Photo: MNA’s Arklie Hooten surveys the site of a dam breach in Lexington, S.C.
When a flood devastates your life, you don’t forget it. Sherry Lanier knows this well.
As the Mission to North America (MNA) disaster response facilitator, Lanier has witnessed the havoc that floods wreak and the ways that natural disasters create channels for the Gospel.
When she addressed a women’s retreat for Grace Presbytery in southern Mississippi in 2014, Lanier knew she was speaking to women whose lives had been ravaged by Hurricane Katrina.
Knowing what these women had endured, Lanier asked if they would consider assembling some “flood buckets,” relief kits filled with supplies used to clean flooded houses immediately after a storm.
The women of Grace Presbytery went to work and in less than a year assembled 75 buckets, which they planned to present to Lanier at MNA’s new disaster response warehouse in Rome, Georgia.
But before the presbytery could send the buckets, unprecedented storms, caused in part by Hurricane Joaquin, pummeled South Carolina, bringing historic rainfall and damage. The flood buckets Grace Presbytery prepared for storage suddenly became a crucial part of the work in South Carolina, so members of First Presbyterian Church in Gulfport, Mississippi, loaded the kits into a trailer and drove them straight to Lexington, South Carolina.
With the buckets, First Presbyterian sent a message: “These are from Katrinaland.”
Grace Presbytery’s response to Lanier’s request and the message from First Presbyterian demonstrate the impact MNA’s disaster-relief work has on a community. A decade ago MNA Disaster Response coordinated volunteers throughout the Gulf Coast in Hurricane Katrina’s aftermath.
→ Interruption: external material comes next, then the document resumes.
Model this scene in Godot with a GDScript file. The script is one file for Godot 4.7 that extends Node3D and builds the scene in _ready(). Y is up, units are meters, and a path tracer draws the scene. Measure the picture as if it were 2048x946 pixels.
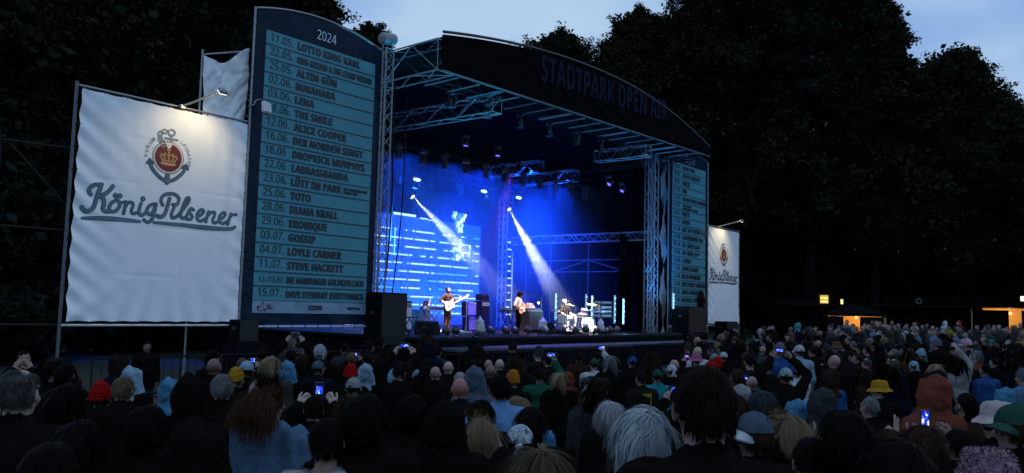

Now the churches that received assistance in 2005 want to help their brothers and sisters in need farther north.
MNA Disaster Response is coordinating relief efforts at four sites in South Carolina and raising funds to help Watershed Fellowship, which sustained catastrophic damage. Volunteers are working to “muck out” houses, removing everything in the house that was damaged by the floods.
Every flood bucket opened is another opportunity to offer the hope of the Gospel in times of desperate need.